Der Vorsitzende der F.D.P.-Fraktion, Wolfgang Kubicki, hat in der heutigen Aktuellen Stunde deutlich gemacht, dass die Land- und Ernährungswirtschaft nach wie vor zu den tragenden Säulen der Wirtschaft dieses Landes gehört. Wir können es uns gar nicht leisten, dem Wegbrechen dieser Säule tatenlos zuzusehen.

Der Ansatz der Grünen, die BSE-Krise für die Akquirierung von Geldern zur Umsetzung des eigenen Parteiprogramms zu nutzen, statt Mittel einzuwerben, um den Betroffenen zu helfen, ist für eine Partei, die dem Betroffenheitskult huldigt, beschämend.

(Widerspruch bei BÜNDNIS 90/DIE GRÜ- NEN - Beifall des Abgeordneten Peter Jen- sen-Nissen [CDU])

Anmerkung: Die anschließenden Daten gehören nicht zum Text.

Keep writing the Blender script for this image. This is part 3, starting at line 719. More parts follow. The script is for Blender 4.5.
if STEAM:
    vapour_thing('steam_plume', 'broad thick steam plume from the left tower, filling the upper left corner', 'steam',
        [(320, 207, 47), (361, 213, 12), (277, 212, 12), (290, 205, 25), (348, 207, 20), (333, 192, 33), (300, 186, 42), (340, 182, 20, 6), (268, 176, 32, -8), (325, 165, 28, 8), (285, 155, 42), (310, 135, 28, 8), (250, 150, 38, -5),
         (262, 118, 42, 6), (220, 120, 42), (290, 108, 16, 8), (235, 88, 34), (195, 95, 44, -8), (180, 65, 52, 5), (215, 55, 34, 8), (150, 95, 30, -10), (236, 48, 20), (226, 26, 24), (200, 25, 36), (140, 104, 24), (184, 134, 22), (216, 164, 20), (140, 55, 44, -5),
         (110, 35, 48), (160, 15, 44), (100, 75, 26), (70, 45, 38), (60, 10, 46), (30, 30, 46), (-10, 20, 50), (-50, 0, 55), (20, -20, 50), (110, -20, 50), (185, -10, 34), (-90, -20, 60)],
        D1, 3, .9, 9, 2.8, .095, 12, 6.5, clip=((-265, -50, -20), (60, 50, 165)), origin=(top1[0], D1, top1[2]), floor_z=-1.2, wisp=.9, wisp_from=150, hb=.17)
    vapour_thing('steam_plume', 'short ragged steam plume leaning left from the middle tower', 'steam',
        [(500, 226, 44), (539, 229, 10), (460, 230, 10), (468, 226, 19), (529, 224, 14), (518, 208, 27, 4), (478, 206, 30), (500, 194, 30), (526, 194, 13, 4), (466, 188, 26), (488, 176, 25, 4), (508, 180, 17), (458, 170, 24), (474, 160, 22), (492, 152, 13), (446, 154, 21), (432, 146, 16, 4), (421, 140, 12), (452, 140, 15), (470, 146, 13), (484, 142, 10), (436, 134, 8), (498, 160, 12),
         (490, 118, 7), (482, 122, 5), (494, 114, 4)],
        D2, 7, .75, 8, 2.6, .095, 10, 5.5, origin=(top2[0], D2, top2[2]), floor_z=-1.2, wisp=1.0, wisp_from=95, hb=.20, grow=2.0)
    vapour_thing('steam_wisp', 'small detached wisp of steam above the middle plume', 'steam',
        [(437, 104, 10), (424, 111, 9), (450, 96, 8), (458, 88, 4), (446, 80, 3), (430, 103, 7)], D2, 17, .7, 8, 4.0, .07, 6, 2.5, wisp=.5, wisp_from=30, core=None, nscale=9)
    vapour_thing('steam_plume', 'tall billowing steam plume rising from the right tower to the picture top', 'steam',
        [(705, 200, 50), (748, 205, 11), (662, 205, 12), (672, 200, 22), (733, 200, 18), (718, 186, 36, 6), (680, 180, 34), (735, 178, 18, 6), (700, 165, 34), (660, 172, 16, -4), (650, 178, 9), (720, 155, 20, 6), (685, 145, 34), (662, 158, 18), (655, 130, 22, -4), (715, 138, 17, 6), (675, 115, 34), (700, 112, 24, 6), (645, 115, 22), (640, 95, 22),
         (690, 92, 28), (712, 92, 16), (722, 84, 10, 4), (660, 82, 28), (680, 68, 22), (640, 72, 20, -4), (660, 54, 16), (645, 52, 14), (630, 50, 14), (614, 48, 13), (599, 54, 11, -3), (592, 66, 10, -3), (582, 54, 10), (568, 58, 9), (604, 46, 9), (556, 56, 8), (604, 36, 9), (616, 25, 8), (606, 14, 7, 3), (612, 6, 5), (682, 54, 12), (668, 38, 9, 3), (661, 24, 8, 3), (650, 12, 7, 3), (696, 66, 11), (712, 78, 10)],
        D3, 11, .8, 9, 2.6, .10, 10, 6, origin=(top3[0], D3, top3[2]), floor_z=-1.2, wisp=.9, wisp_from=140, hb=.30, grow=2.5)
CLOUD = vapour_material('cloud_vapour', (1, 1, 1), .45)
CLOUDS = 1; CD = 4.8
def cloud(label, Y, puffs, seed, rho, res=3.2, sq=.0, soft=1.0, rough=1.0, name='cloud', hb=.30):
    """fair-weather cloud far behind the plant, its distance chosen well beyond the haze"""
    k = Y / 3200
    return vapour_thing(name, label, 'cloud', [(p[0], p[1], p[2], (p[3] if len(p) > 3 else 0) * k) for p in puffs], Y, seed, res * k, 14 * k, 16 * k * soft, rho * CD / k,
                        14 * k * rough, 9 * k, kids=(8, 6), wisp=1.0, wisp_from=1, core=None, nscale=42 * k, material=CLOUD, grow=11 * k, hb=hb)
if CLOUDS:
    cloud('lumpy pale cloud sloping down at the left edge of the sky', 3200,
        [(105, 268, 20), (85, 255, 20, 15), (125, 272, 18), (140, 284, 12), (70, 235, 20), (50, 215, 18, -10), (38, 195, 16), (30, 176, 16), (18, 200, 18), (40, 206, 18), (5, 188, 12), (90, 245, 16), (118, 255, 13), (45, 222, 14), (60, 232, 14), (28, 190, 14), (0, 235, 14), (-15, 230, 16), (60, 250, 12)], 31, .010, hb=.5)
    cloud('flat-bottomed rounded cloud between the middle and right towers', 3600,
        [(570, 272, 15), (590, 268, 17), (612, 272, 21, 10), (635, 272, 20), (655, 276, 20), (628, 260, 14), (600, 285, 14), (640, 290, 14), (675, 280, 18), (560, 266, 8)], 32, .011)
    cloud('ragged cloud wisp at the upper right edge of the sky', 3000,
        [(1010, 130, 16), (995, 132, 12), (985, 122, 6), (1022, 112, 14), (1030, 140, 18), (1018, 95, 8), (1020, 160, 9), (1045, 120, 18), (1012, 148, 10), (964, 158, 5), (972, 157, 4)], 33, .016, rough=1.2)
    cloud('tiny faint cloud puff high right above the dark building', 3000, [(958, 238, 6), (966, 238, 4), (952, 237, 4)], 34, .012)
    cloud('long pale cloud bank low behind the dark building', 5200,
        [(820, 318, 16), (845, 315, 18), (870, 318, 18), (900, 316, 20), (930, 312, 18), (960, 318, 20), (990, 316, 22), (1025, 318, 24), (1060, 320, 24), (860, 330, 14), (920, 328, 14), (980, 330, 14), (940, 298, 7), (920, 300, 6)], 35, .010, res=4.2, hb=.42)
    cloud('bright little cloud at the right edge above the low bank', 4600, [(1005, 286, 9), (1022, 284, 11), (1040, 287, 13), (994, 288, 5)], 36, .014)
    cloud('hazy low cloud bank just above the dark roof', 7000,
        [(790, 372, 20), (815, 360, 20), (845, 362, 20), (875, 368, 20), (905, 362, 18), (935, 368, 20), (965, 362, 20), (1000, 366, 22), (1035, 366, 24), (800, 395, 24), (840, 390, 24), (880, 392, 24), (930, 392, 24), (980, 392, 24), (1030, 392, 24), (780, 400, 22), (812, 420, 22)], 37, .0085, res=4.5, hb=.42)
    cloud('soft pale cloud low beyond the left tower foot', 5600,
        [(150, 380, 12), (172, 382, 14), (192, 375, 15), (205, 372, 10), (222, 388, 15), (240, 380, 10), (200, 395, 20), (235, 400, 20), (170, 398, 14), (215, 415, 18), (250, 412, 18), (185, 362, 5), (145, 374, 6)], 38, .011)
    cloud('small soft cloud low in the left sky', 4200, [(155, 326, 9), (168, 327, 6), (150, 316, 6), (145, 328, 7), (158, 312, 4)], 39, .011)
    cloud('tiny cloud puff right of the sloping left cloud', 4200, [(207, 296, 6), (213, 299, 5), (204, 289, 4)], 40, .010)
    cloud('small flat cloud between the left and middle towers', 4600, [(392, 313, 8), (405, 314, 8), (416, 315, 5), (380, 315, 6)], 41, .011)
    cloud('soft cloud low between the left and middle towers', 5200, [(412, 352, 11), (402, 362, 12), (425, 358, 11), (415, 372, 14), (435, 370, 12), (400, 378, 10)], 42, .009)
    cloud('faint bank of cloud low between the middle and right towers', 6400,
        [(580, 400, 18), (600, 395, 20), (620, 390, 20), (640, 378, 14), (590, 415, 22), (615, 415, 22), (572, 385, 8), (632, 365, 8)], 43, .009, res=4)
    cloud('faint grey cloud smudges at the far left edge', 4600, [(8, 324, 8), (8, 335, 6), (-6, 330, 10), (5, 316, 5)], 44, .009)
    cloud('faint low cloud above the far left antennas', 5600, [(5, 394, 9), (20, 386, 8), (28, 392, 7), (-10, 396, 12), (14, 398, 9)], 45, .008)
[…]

Die BSE-Krise verursacht in Deutschland spezifische Probleme, die in anderen Ländern deutlich weniger schwer wiegen. Der Rindfleischmarkt ist zusammengebrochen. Ein Vergleich der Preise zeigt das deutsche Problem: Die Erzeugerpreise für Jungbullen sind seit dem Oktober in Deutschland um 39 %, in Österreich um 26 %, in Dänemark um 13 % und in Großbritannien nur um 4 % gesunken, in Portugal sind sie sogar um 2,7 % gestiegen. Diese Zahlen zeigen deutlich, dass wir ein spezifisch deutsches Problem haben. Die BSEKrise ist Mittelpunkt überregionaler Berichterstattung. Gerade die Bilder im Fernsehen über Schlachtbetriebe, das Keulen von Rindern und die Vernichtung von Rindfleisch sind nicht appetiterregend. Es gibt kaum ein Politikfeld, das sich zur Darstellung derartig emotionalisierender Bilder anbietet. Kein Fernsehsender, keine überregionale Zeitung mag darauf verzichten. Wir müssen nun darauf setzen, das Selbstvertrauen der Verbraucherinnen und Verbraucher stark zu machen, dass sie sich von den teilweise uralten Bildern nicht den Appetit verderben lassen.

Verbraucherinnen und Verbraucher entscheiden in eigener Verantwortung, was sie essen. Niemand kann ihnen diese Entscheidung abnehmen, auch nicht die Regierung durch Erklärung, was alles sicher sei.

Damit sich die Verbraucherinnen und Verbraucher auch in Zukunft für schleswig-holsteinische Produkte entscheiden können, brauchen unsere Betriebe unsere emotionale Solidarität und sie brauchen konkrete Hilfe zur Selbsthilfe. Ich beantrage Überweisung an den Ausschuss.

(Beifall bei der F.D.P. und vereinzelt bei der CDU)

Ich erteile Herrn Abgeordneten Steenblock das Wort.

Herr Präsident! Liebe Kolleginnen und Kollegen! Lieber Claus Ehlers, es wäre sehr nett gewesen, wenn man am Anfang dieser Debatte zumindest einmal darauf hingewiesen hätte, dass Schleswig-Holstein das erste Bundesland gewesen ist, das in seinem Haushalt überhaupt Mittel eingestellt hat - nämlich mehrere Millionen DM -, um diese Krise zu bewältigen.

(Beifall bei BÜNDNIS 90/DIE GRÜNEN, SPD und SSW)

Das zeigt, dass diese Landesregierung durchaus schnell und entschieden handeln kann im Gegensatz zu einigen anderen. Ich gebe aber gern zu, dass man über einige Ansätze in dem Antrag der CDU-Fraktion - der insgesamt leider ein Sammelsurium schon erledigter Sachen und solcher Sachen ist, die zum Teil überhaupt gar nicht kurzfristig realisierbar sind - reden kann.

(Zuruf von der CDU: Dann machen Sie das doch!)

Meine Vorredner haben schon darauf hingewiesen. Gerade die Frage der Schlachtchargen ist ein unerledigtes Problem, für das wir eine Regelung finden müssen. Ich weiß, dass die Landwirtschaftsministerin gerade daran arbeitet.